Report: Efforts to Mend Israel-Turkey Ties Fail
by JNS.org
JNS.org – Government officials have signaled that Israel’s efforts to normalize its diplomatic relations with Turkey have failed, Israel Hayom reported.
Israel-Turkey relations soured in May 2010, when Israeli naval commandos boarded the ship Mavi Marmara to enforce Israel’s naval blockade on the Gaza Strip. Militants attacked the commandos on board, and the ensuing clash left nine Turkish nationals dead and several Israeli soldiers wounded.
During U.S. President Barack Obama’s visit to Israel in March, Obama arranged a phone call between Prime Minister Benjamin Netanyahu and Turkish Prime Minister Recep Tayyip Erdogan, during which Netanyahu apologized for the deaths of the Turkish citizens during the Marmara raid.
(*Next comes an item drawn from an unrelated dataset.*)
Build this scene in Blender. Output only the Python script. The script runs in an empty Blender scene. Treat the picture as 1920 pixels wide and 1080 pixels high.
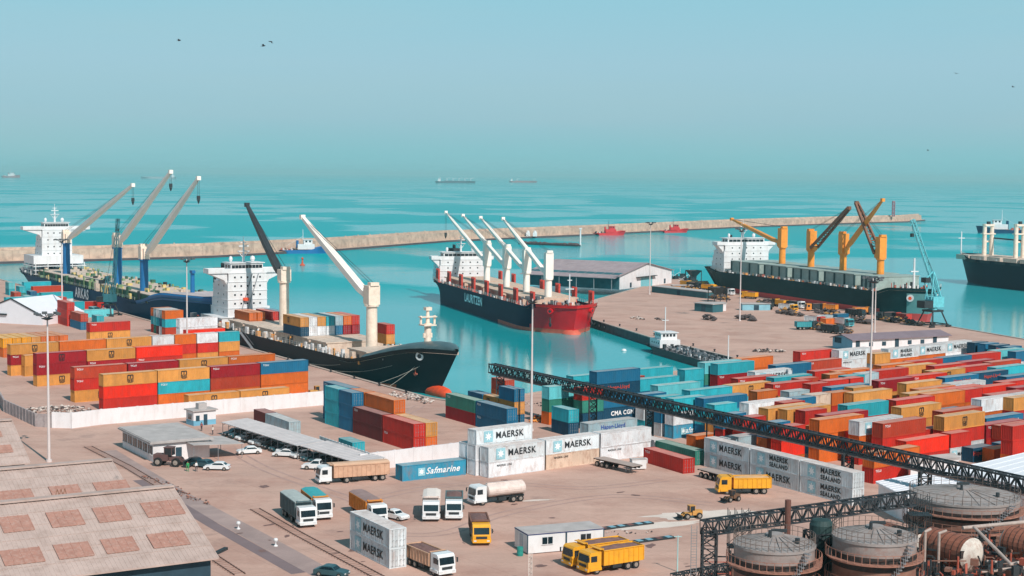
import bpy, math, random
from mathutils import Vector, Matrix
R=math.radians
random.seed(7)
# ------------------------------------------------------------------ camera, sky, sun, exposure
SC=bpy.context.scene
F=2900.0; H=51.0; YH=327.0; ROLL=0.010
TH=math.atan((540-YH)/F)
cd=bpy.data.cameras.new('camera'); cam=bpy.data.objects.new('camera',cd); SC.collection.objects.link(cam); SC.camera=cam
cd.sensor_width=36; cd.lens=F/1920*36; cd.clip_start=1; cd.clip_end=90000
fw=Vector((0,math.cos(TH),-math.sin(TH))); up=Vector((0,math.sin(TH),math.cos(TH))); rt=Vector((1,0,0))
r2=rt*math.cos(ROLL)+up*math.sin(ROLL); u2=up*math.cos(ROLL)-rt*math.sin(ROLL)
cam.matrix_world=Matrix(((r2.x,u2.x,-fw.x,0),(r2.y,u2.y,-fw.y,0),(r2.z,u2.z,-fw.z,H),(0,0,0,1)))
SUN_AZ=-61.0; SUN_EL=43.0   # direction the sun stands in, degrees from +X, and its height
sl=bpy.data.lights.new('sun','SUN'); sun=bpy.data.objects.new('sun',sl); SC.collection.objects.link(sun)
sl.energy=4.3; sl.angle=R(0.53); sl.color=(1.0,0.93,0.86)
sd=Vector((math.cos(R(SUN_EL))*math.cos(R(SUN_AZ)),math.cos(R(SUN_EL))*math.sin(R(SUN_AZ)),math.sin(R(SUN_EL))))
sun.rotation_euler=sd.to_track_quat('Z','Y').to_euler(); sun.location=(0,0,300)
W=bpy.data.worlds.new('World'); SC.world=W; W.use_nodes=True; wn=W.node_tree.nodes; wl=W.node_tree.links
bg=wn['Background']; bg.inputs[1].default_value=0.10
sky=wn.new('ShaderNodeTexSky'); sky.sky_type='NISHITA'; sky.sun_disc=False; sky.sun_elevation=R(SUN_EL)
sky.sun_rotation=math.atan2(sd.x,sd.y); sky.air_density=1.0; sky.dust_density=2.0; sky.ozone_density=1.5
tint=wn.new('ShaderNodeMix'); tint.data_type='RGBA'; tint.blend_type='MULTIPLY'; tint.inputs[0].default_value=1
tint.inputs[7].default_value=(0.62,1.0,0.95,1)
wl.new(sky.outputs[0],tint.inputs[6])
# a bank of pale marine haze low in the sky, thin cloud veils in it
tc=wn.new('ShaderNodeTexCoord'); sp=wn.new('ShaderNodeSeparateXYZ'); wl.new(tc.outputs['Generated'],sp.inputs[0])
ramp=wn.new('ShaderNodeValToRGB'); wl.new(sp.outputs[2],ramp.inputs[0]); cr=ramp.color_ramp
SKYC=[(0.0,(0.245,0.585,0.65)),(0.012,(0.27,0.595,0.665)),(0.035,(0.345,0.58,0.685)),(0.07,(0.37,0.60,0.72)),(0.12,(0.31,0.61,0.73)),(0.35,(0.12,0.34,0.44)),(1.0,(0.05,0.17,0.27))]
while len(cr.elements)<len(SKYC): cr.elements.new(0.5)
for e,(p,c) in zip(cr.elements,SKYC): e.position=p; e.color=(*[v/0.105 if False else v for v in c],1)
mp=wn.new('ShaderNodeMapping'); mp.inputs['Scale'].default_value=(2.2,2.2,22); wl.new(tc.outputs['Generated'],mp.inputs[0])
nz=wn.new('ShaderNodeTexNoise'); nz.inputs['Scale'].default_value=1.3; nz.inputs['Detail'].default_value=4; wl.new(mp.outputs[0],nz.inputs[0])
nr=wn.new('ShaderNodeMapRange'); nr.inputs[1].default_value=0.42; nr.inputs[2].default_value=0.75; nr.inputs[3].default_value=0; nr.inputs[4].default_value=0.22
wl.new(nz.outputs[0],nr.inputs[0])
veil=wn.new('ShaderNodeMix'); veil.data_type='RGBA'; veil.inputs[7].default_value=(0.46,0.60,0.64,1)
wl.new(nr.outputs[0],veil.inputs[0]); wl.new(ramp.outputs[0],veil.inputs[6])
sc10=wn.new('ShaderNodeMix'); sc10.data_type='RGBA'; sc10.blend_type='MULTIPLY'; sc10.inputs[0].default_value=1; sc10.inputs[7].default_value=(10.2,10.2,10.2,1)
wl.new(veil.outputs[2],sc10.inputs[6])
mixw=wn.new('ShaderNodeMix'); mixw.data_type='RGBA'; mixw.inputs[0].default_value=0.85
wl.new(tint.outputs[2],mixw.inputs[6]); wl.new(sc10.outputs[2],mixw.inputs[7]); wl.new(mixw.outputs[2],bg.inputs[0])
SC.view_settings.view_transform='Standard'; SC.view_settings.look='None'; SC.view_settings.exposure=0.0; SC.view_settings.gamma=1
SC.render.engine='CYCLES'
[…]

Israel and Turkey agreed to start negotiations with the stated goal of bring relations back to normal, including returning ambassadors to Ankara and Tel Aviv. The negotiations, however, failed to produce an agreement. According to government sources cited by Israel Hayom, the two issues that caused the talks to deadlock were the amount of compensation the Turkish victims’ families would be paid and the very definition of the restitution payment.
A compromise could have been reached over the sum to be paid, a source said, but the root of them problem was Turkey’s insistence on calling the payments “punitive damages” and not “compensation,” which carries different legal ramifications to which Israel could not agree.